Guttenberg - Die verachtete Wissenschaft

Es gebe in Deutschland andere Probleme als Fußnoten, sagte Volker Bouffier, der hessische Ministerpräsident (als ob Plagiate gleich Fußnoten wären). Und die Bundeskanzlerin erklärte, sie haben einen Verteidigungsminister und keinen wissenschaftlichen Mitarbeiter berufen (als ob ein Täuscher und Blender dasselbe wäre wie ein Assistent). Die beiden wissen sich einig mit einem Großteil der Bevölkerung, der Betrügereien im akademischen Betrieb offenbar für eine lässliche Sünde hält - im Unterschied zu Betrügereien im Sport, zum Doping, das in den Augen derselben Menschen unnachsichtig geahndet gehört.

Die Voraussetzung für solche Lässigkeit ist die Überzeugung, dass die gesellschaftliche Sphäre, in der sich Guttenberg seine Verfehlungen hat zuschulden kommen lassen, insgesamt von untergeordneter Bedeutung ist. Und das heißt nicht nur, dass es in Deutschland Wichtigeres gibt als Wissenschaft.

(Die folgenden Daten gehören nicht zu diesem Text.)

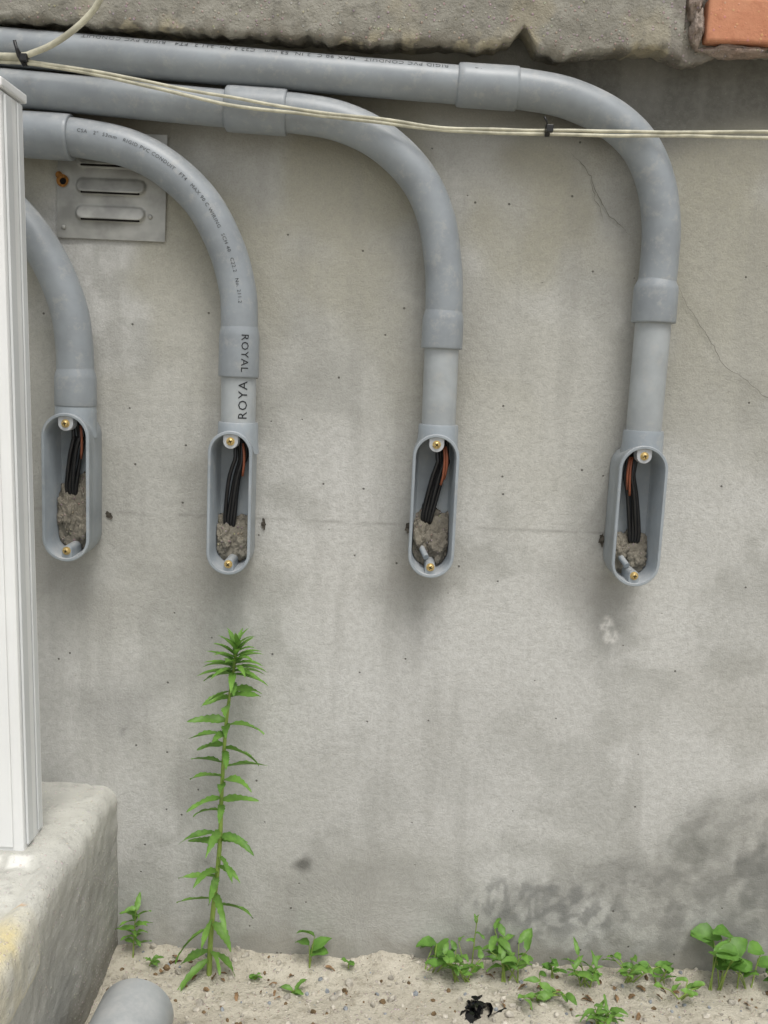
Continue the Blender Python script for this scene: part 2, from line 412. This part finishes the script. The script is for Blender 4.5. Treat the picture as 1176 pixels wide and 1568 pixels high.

Sondern es heißt auch, dass Wissenschaft so unwichtig ist, dass man dort krumme Touren drehen kann, ohne in den Sphären, die wirklich wichtig sind, Konsequenzen befürchten zu müssen. Die Unaufrichtigkeit des Verteidigungsministers fällt nicht ins Gewicht, weil sie in eine Sphäre fällt, die als solche nicht ins Gewicht fällt.[…]

Man kann nicht auf der einen Seite erklären, Bildung sei die wichtigste Ressource dieses Landes, um auf der anderen Seite die Qualifikationsstandards dem Populismus zu überlassen. Man kann Wissenschaft nicht gleichzeitig beschwören und verachten. Geschehen ist es trotzdem. Darin besteht die Verheerung, die diese Affäre zurücklässt.

(Thomas Steinfeld in der SZ)

Ich könnte noch einen Internet-Browser, mit dem man diesen Text liest, anweisen, jeden Satz oben fett zu drucken. Das würde natürlich nicht dabei helfen, meine Zustimmung in die Breite zu tragen. Dennoch ist allein diese Option übrig, um Einfluß auf das zu nehmen, was hier gerade geschieht.